Teradata Database tables can have a primary index, primary AMP index, or no primary index. If you do not define either PRIMARY INDEX, PRIMARY AMP INDEX, or NO PRIMARY INDEX explicitly when you create a table, then a default primary index for a table may be defined or the table may default to have no primary index (see Primary Index Defaults for details).
Use the CREATE TABLE statement to create primary indexes (see “CREATE TABLE” in SQL Data Definition Language).
Purposes of a Primary Index or Primary AMP Index
- To define the distribution of the rows to the AMPs.
With the exception of NoPI tables and join indexes, Teradata Database distributes table rows across the AMPs on the hash of their primary index or primary AMP index value. The determination of which AMP the row is to be stored on, is made solely on the value of the primary index or primary AMP index.
The choice of columns for the primary index or primary AMP index affects how even this distribution is. An even distribution of rows to the AMPs is usually of critical importance in picking a primary index or primary AMP index column set.
- To provide access to rows more efficiently than with a full-table scan.
If the values for all the primary index or primary AMP index columns are specified in a DML statement, single-AMP access can be made to the rows using that primary index or primary AMP index value.
With a row-partitioned primary index or primary AMP index, faster access is also possible when all the values of the partitioning columns are specified or if there is a constraint on partitioning columns. With a column-partitioned primary index or primary AMP index, only the column partitions with columns needed by the query are accessed.
Other retrievals might use a secondary index, a hash or join index, a full-table scan, or a mix of several different index types.
- To provide for efficient joins.
If there is an equijoin constraint on the primary index or primary AMP index of a table, it may be possible to do a direct join to the table (that is, rows of the table might not have to be redistributed, spooled, and sorted prior to the join).
- To provide a means for efficient aggregations.
If the GROUP BY key is on the primary index or primary AMP index of a table, it is often possible to perform a more efficient aggregation.
Restrictions on Primary Indexes and Primary AMP Indexes
- No more than one primary index or primary AMP index can be defined on a table.
You can also define base data tables that do not have a primary index or primary AMP index (see NoPI Tables, Column-Partitioned NoPI Tables, and Column-Partitioned NoPI Join Indexes and Column-Partitioned NoPI Tables and Join Indexes).

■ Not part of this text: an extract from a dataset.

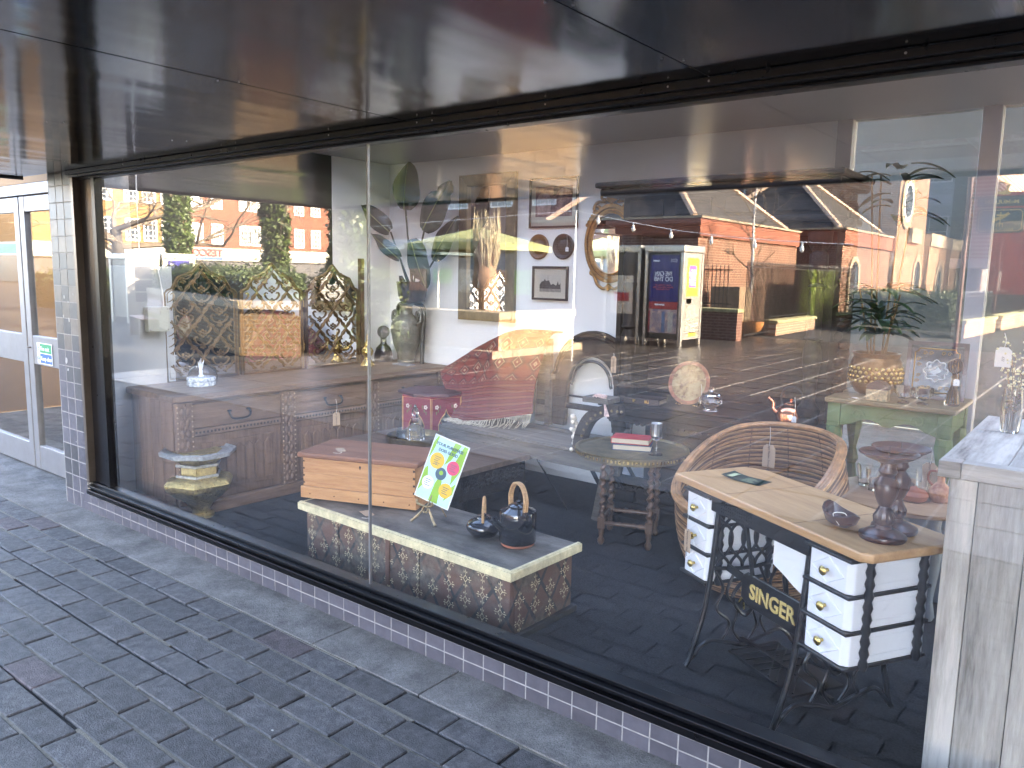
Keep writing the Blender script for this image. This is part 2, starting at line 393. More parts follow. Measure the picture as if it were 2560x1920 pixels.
# frame
wf = thing('shop_window_frame', 'black metal shop window frame with grooved sill and bronze side strip', 'window frame', (0, 0, 0))
sill = MB()
for y0, y1, z0, z1 in ((2.226, 2.262, .119, .150), (2.255, 2.275, .150, .163), (2.233, 2.345, .163, .178), (2.262, 2.325, .178, .196)): sill.box(-5.24, 2.6, y0, y1, z0, z1)
sill.build('sill', m_black, wf, bev=.003)
MB().box(-5.24, 2.6, 2.3255, 2.40, .05, .118).build('inner_sill', m_black, wf)
MB().box(-5.24, -5.205, 2.232, 2.33, .2, 2.14).build('side_strip', m_bronze, wf, bev=.002)
MB().box(-5.205, -5.03, 2.275, 2.33, .2, 2.13).build('jamb', m_black, wf, bev=.002)
MB().box(-5.03, -4.985, 2.262, 2.325, .2, 2.13).build('jamb_bead', m_black, wf, bev=.002)
hd = MB()
for y0, y1, z0, z1 in ((2.205, 2.26, 2.146, 2.172), (2.225, 2.34, 2.132, 2.148), (2.262, 2.325, 2.122, 2.133)): hd.box(-5.24, 2.6, y0, y1, z0, z1)
hd.build('head', m_black, wf, bev=.003)
scm = MB().lathe([(.0035, 0), (.0035, .0015), (.002, .003)], n=10); scm = scm.mesh('screw', 40); scm.materials.append(m_screw)
for x in (-4.5, -3.52, -3.40, -2.72, -2.2, -2.12, -1.6, -1.15, -1.02, -.5): share('screw', scm, (x, 2.206, 2.160), 0, wf, rx=R(90))
m_glass = glass_sheet('window_glass', 1.78)
for nm, a, b, lb in (('window_pane', -4.985, -2.574, 'left pane of the shop window with strong reflections of the square'), ('window_pane', -2.568, 2.6, 'right pane of the shop window mirroring the brick church and phone boxes')):
    tag(MB().box(a, b, YG - .004, YG + .004, .19, 2.134).build(nm, m_glass), lb, 'window pane')
tag(MB().box(-2.575, -2.567, YG - .007, YG + .006, .2, 2.126).build('glazing_joint', m_alu), 'thin silver vertical strip joining the two panes of glass', 'glazing joint')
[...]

You cannot define a primary index or primary AMP index for a global temporary trace table. See “CREATE GLOBAL TEMPORARY TRACE TABLE” in SQL Data Definition Language for details.
- No more than 64 columns can be specified in a primary index or primary AMP index definition.
- Primary index or primary AMP index columns cannot be defined on columns that have XML, BLOB, CLOB, BLOB-based UDT, CLOB-based UDT, XML-based UDT, Period, ARRAY, VARRAY, VARIANT_TYPE, Geospatial, or JSON data types.
- You cannot define a primary index or a primary AMP index for a NoPI table.
- Primary index or a primary AMP index columns cannot be defined on row-level security constraint columns.
- You cannot specify multivalue compression for primary index or a primary AMP index columns.
Primary Index Dimensions
Primary indexes are defined in two ways:
- Unique versus nonunique (see Unique and Nonunique Primary Indexes).
- Partitioned versus nonpartitioned (see Row-partitioned and Nonpartitioned Primary Indexes).
A partitioned primary index can be partitioned on anywhere from 1 to 62 levels for:
- Base tables that are not queue tables
- Global temporary tables
- Volatile tables
- Uncompressed join indexes
At most one level can be column partitioned; the other levels, if any, can be row partitioned. The following types of tables and indexes cannot be partitioned:
- Queue tables
- Row-compressed join indexes
- Hash indexes
- Journal tables
See Row-partitioned and Nonpartitioned Primary Indexes, Single-Level Partitioning, and Multilevel Partitioning.
For hash and join indexes only, the primary index can also be value-ordered.